Everyone but me gave him an immediate standing ovation. He gave a long, impassioned talk, which I, to my surprise, found quite boring. It was a mishmash of unspecific, ringing patriotism. Having heard it, I can give you no further insight into Ollie North than you could have gotten out of the televised hearings two summers ago. He seems to run on imagined adventure and self-glorification. They gave him another standing ovation when he left.
The next morning at breakfast I sat next to a nice-looking older man, and we exchanged get-acquainted pleasantries until he came out with, “Well, you’re a college perfessor and you write for the LA Times. That makes you doubly suspect!” At least he was honest.
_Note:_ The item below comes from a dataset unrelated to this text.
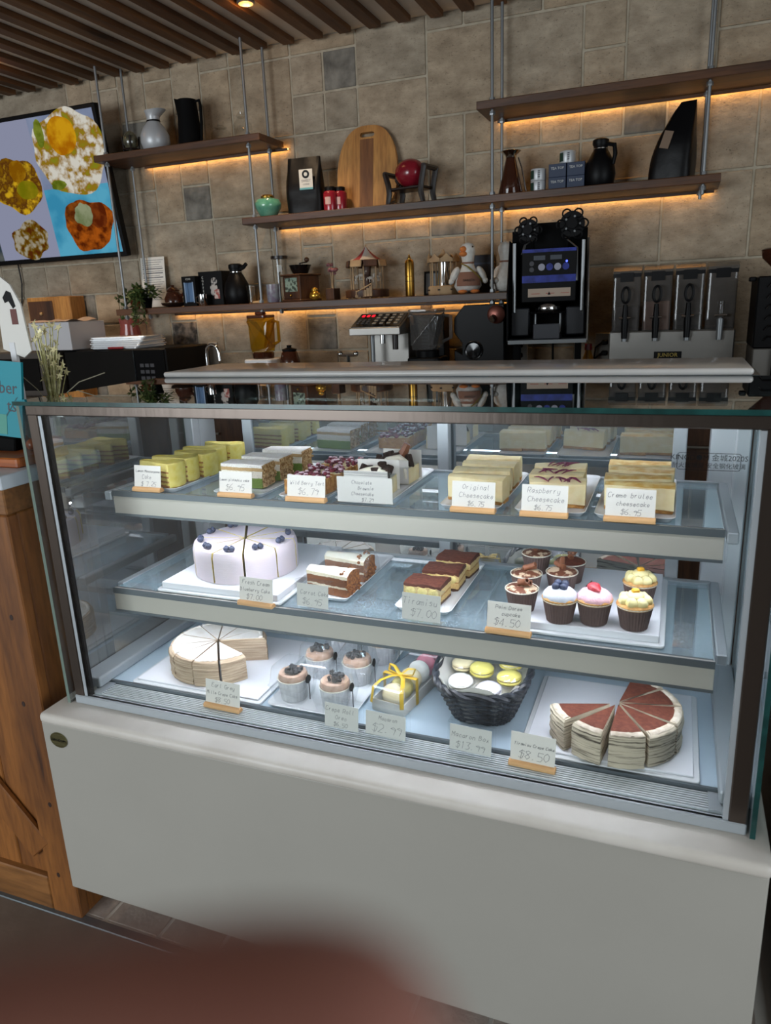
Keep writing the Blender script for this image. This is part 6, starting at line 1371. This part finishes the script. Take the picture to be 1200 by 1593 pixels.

It went like that all day. I was beginning to feel like a leper.
Of the several hundred people at the conference exactly 14 attended the panel on the environment, 4 of whom were Moonie staff who had to be there to run tape recorders. The panel was me plus two conservative economists (from Resources for the Future and the Hudson Institute — leading think tanks dedicated to telling rich folks that all’s right with the world). I said things were definitely not right with the world, not in a scientific sense, in terms of what is measurably wrong with the environment, nor in a moral sense, in terms of how we relate to God’s creation. I was speaking primarily to the Moonies, who recognize a good moral argument when they hear one. They were nodding their heads in agreement. Beyond that, I’m not sure that I reached anyone, or that there was any point in my being there.
I never met a single newspaper editor. Most of the people there were not from the media, but from all the organizations who want to tell the media what to do, or who like to blame the media for the problems of the world. At lunch I sat next to a nice young Moonie, a clean-cut guy who had been the Reverend Moon’s personal bodyguard for four years, and who now works for the World Media Association. He told me what it was like to be a Moonie. He reminded me of many people I have met in the Hunger Project, and I could understand and love him easily. Then, with great relief, I went home, with a bad taste in my mouth and a sense of lurking disaster.
Since then, however, the grass has slowly greened, the spring peepers have started to call from the pond, and little black and white lambs are jumping around the barnyard in long-legged glee. Somehow that all seems more important than the ideas, bad or good, circulating inside the Washington Beltway. Fall and spring, life and death, left and right, Truth and Falsehood, rich and poor. What a bittersweet world of opposites this is!